◆ WRITTEN INSTRUCTION: Word for word, transcribe the lines below and drop the pictures.

------------------------------------------------

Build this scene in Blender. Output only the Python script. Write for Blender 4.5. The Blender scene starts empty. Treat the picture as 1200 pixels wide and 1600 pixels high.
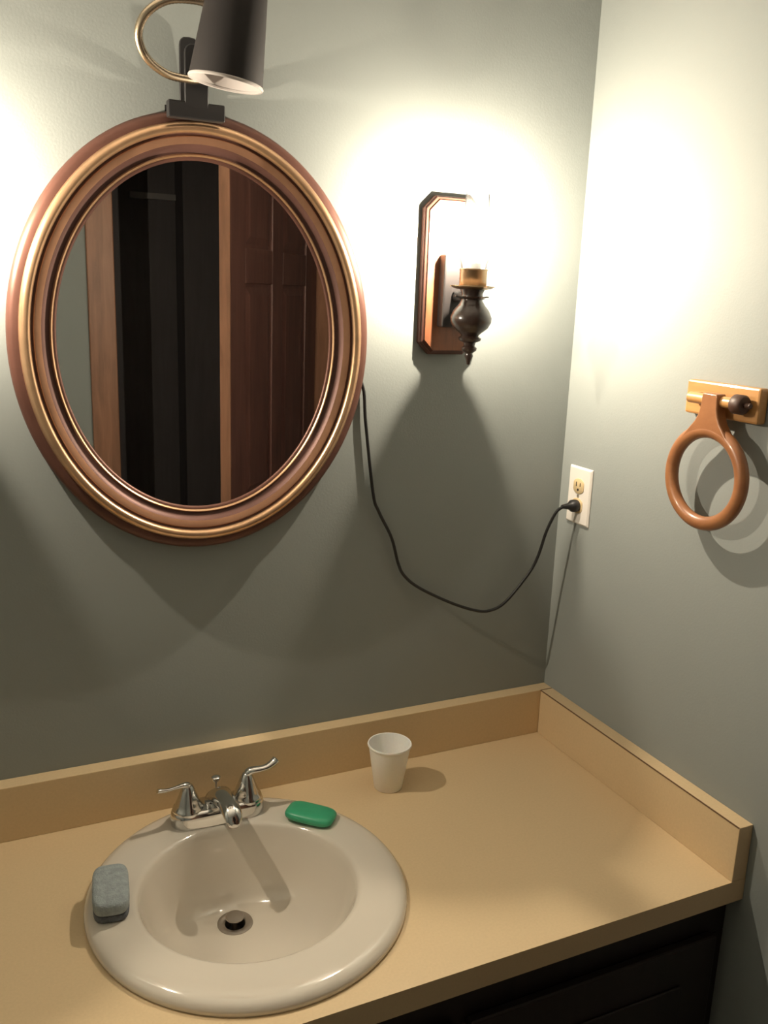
import bpy, bmesh, math
from mathutils import Matrix, Vector

C = bpy.context.scene.collection
SC = bpy.context.scene
PI = math.pi
ZC = 0.80          # height of the countertop above the floor

# ------------------------------------------------------------------ camera, world, exposure
cam_d = bpy.data.cameras.new('camera')
cam_d.sensor_fit = 'HORIZONTAL'
cam_d.sensor_width = 36.0
cam_d.lens = 42.0786
cam_d.clip_start = 0.02
cam = bpy.data.objects.new('camera', cam_d)
C.objects.link(cam)
_m = Matrix(((0.903852, 0.068882, -0.422263), (-0.426278, 0.22937, -0.875029), (0.036581, 0.970899, 0.23668)))
cam.matrix_world = Matrix.Translation((-1.09677, -1.45281, 0.89359 + ZC)) @ _m.to_4x4()
SC.camera = cam

world = bpy.data.worlds.new('world')
SC.world = world
world.use_nodes = True
world.node_tree.nodes['Background'].inputs['Color'].default_value = (0.0, 0.0, 0.0, 1)
world.node_tree.nodes['Background'].inputs['Strength'].default_value = 0.0

SC.view_settings.view_transform = 'Standard'
SC.view_settings.look = 'None'
SC.view_settings.gamma = 1.0
SC.view_settings.use_curve_mapping = False
SC.view_settings.exposure = 0.0
SC.cycles.caustics_reflective = False
SC.cycles.caustics_refractive = False
SC.cycles.sample_clamp_indirect = 6.0

LAMP_COLOR = (1.0, 0.87, 0.68)
LAMP_STRENGTH = 30500.0


# ------------------------------------------------------------------ materials
def mat(name, color, rough=0.5, metal=0.0, var=0.0, vscale=8.0, bump=0.0, bscale=200.0, coat=0.0,
        grain=None, spec=0.5, color2=None, subsurf=0.0):
    m = bpy.data.materials.new(name)
    m.use_nodes = True
    nt = m.node_tree
    b = nt.nodes['Principled BSDF']
    b.inputs['Base Color'].default_value = (*color, 1)
    b.inputs['Roughness'].default_value = rough
    b.inputs['Metallic'].default_value = metal
    b.inputs['Specular IOR Level'].default_value = spec
    if coat:
        b.inputs['Coat Weight'].default_value = coat
        b.inputs['Coat Roughness'].default_value = 0.12
    if subsurf:
        b.inputs['Subsurface Weight'].default_value = subsurf
        b.inputs['Subsurface Radius'].default_value = (0.01, 0.008, 0.006)
    tc = nt.nodes.new('ShaderNodeTexCoord')
    mp = nt.nodes.new('ShaderNodeMapping')
    nt.links.new(tc.outputs['Object'], mp.inputs['Vector'])
    if grain:
        mp.inputs['Scale'].default_value = grain
    if var > 0:
        n = nt.nodes.new('ShaderNodeTexNoise')
        n.inputs['Scale'].default_value = vscale
        n.inputs['Detail'].default_value = 6.0
        n.inputs['Roughness'].default_value = 0.6
        if grain:
            n.inputs['Distortion'].default_value = 0.6
        nt.links.new(mp.outputs['Vector'], n.inputs['Vector'])
        r = nt.nodes.new('ShaderNodeValToRGB')
        r.color_ramp.elements[0].position = 0.3
        r.color_ramp.elements[1].position = 0.7
        lo = color2 if color2 else tuple(max(0, c * (1 - var)) for c in color)
        hi = color if color2 else tuple(min(1, c * (1 + var)) for c in color)
        r.color_ramp.elements[0].color = (*lo, 1)
        r.color_ramp.elements[1].color = (*hi, 1)
        nt.links.new(n.outputs['Fac'], r.inputs['Fac'])
        nt.links.new(r.outputs['Color'], b.inputs['Base Color'])
    if bump > 0:
        n2 = nt.nodes.new('ShaderNodeTexNoise')
        n2.inputs['Scale'].default_value = bscale
        n2.inputs['Detail'].default_value = 3.0
        nt.links.new(tc.outputs['Object'], n2.inputs['Vector'])
        bp = nt.nodes.new('ShaderNodeBump')
        bp.inputs['Strength'].default_value = bump
        bp.inputs['Distance'].default_value = 0.002
        nt.links.new(n2.outputs['Fac'], bp.inputs['Height'])
        nt.links.new(bp.outputs['Normal'], b.inputs['Normal'])
    return m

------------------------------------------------

◆ ANSWER TO THE TASK:
Build this scene in Blender. Output only the Python script. Write for Blender 4.5. The Blender scene starts empty. Treat the picture as 1200 pixels wide and 1600 pixels high.
import bpy, bmesh, math
from mathutils import Matrix, Vector

C = bpy.context.scene.collection
SC = bpy.context.scene
PI = math.pi
ZC = 0.80          # height of the countertop above the floor

# ------------------------------------------------------------------ camera, world, exposure
cam_d = bpy.data.cameras.new('camera')
cam_d.sensor_fit = 'HORIZONTAL'
cam_d.sensor_width = 36.0
cam_d.lens = 42.0786
cam_d.clip_start = 0.02
cam = bpy.data.objects.new('camera', cam_d)
C.objects.link(cam)
_m = Matrix(((0.903852, 0.068882, -0.422263), (-0.426278, 0.22937, -0.875029), (0.036581, 0.970899, 0.23668)))
cam.matrix_world = Matrix.Translation((-1.09677, -1.45281, 0.89359 + ZC)) @ _m.to_4x4()
SC.camera = cam

world = bpy.data.worlds.new('world')
SC.world = world
world.use_nodes = True
world.node_tree.nodes['Background'].inputs['Color'].default_value = (0.0, 0.0, 0.0, 1)
world.node_tree.nodes['Background'].inputs['Strength'].default_value = 0.0

SC.view_settings.view_transform = 'Standard'
SC.view_settings.look = 'None'
SC.view_settings.gamma = 1.0
SC.view_settings.use_curve_mapping = False
SC.view_settings.exposure = 0.0
SC.cycles.caustics_reflective = False
SC.cycles.caustics_refractive = False
SC.cycles.sample_clamp_indirect = 6.0

LAMP_COLOR = (1.0, 0.87, 0.68)
LAMP_STRENGTH = 30500.0


# ------------------------------------------------------------------ materials
def mat(name, color, rough=0.5, metal=0.0, var=0.0, vscale=8.0, bump=0.0, bscale=200.0, coat=0.0,
        grain=None, spec=0.5, color2=None, subsurf=0.0):
    m = bpy.data.materials.new(name)
    m.use_nodes = True
    nt = m.node_tree
    b = nt.nodes['Principled BSDF']
    b.inputs['Base Color'].default_value = (*color, 1)
    b.inputs['Roughness'].default_value = rough
    b.inputs['Metallic'].default_value = metal
    b.inputs['Specular IOR Level'].default_value = spec
    if coat:
        b.inputs['Coat Weight'].default_value = coat
        b.inputs['Coat Roughness'].default_value = 0.12
    if subsurf:
        b.inputs['Subsurface Weight'].default_value = subsurf
        b.inputs['Subsurface Radius'].default_value = (0.01, 0.008, 0.006)
    tc = nt.nodes.new('ShaderNodeTexCoord')
    mp = nt.nodes.new('ShaderNodeMapping')
    nt.links.new(tc.outputs['Object'], mp.inputs['Vector'])
    if grain:
        mp.inputs['Scale'].default_value = grain
    if var > 0:
        n = nt.nodes.new('ShaderNodeTexNoise')
        n.inputs['Scale'].default_value = vscale
        n.inputs['Detail'].default_value = 6.0
        n.inputs['Roughness'].default_value = 0.6
        if grain:
            n.inputs['Distortion'].default_value = 0.6
        nt.links.new(mp.outputs['Vector'], n.inputs['Vector'])
        r = nt.nodes.new('ShaderNodeValToRGB')
        r.color_ramp.elements[0].position = 0.3
        r.color_ramp.elements[1].position = 0.7
        lo = color2 if color2 else tuple(max(0, c * (1 - var)) for c in color)
        hi = color if color2 else tuple(min(1, c * (1 + var)) for c in color)
        r.color_ramp.elements[0].color = (*lo, 1)
        r.color_ramp.elements[1].color = (*hi, 1)
        nt.links.new(n.outputs['Fac'], r.inputs['Fac'])
        nt.links.new(r.outputs['Color'], b.inputs['Base Color'])
    if bump > 0:
        n2 = nt.nodes.new('ShaderNodeTexNoise')
        n2.inputs['Scale'].default_value = bscale
        n2.inputs['Detail'].default_value = 3.0
        nt.links.new(tc.outputs['Object'], n2.inputs['Vector'])
        bp = nt.nodes.new('ShaderNodeBump')
        bp.inputs['Strength'].default_value = bump
        bp.inputs['Distance'].default_value = 0.002
        nt.links.new(n2.outputs['Fac'], bp.inputs['Height'])
        nt.links.new(bp.outputs['Normal'], b.inputs['Normal'])
    return m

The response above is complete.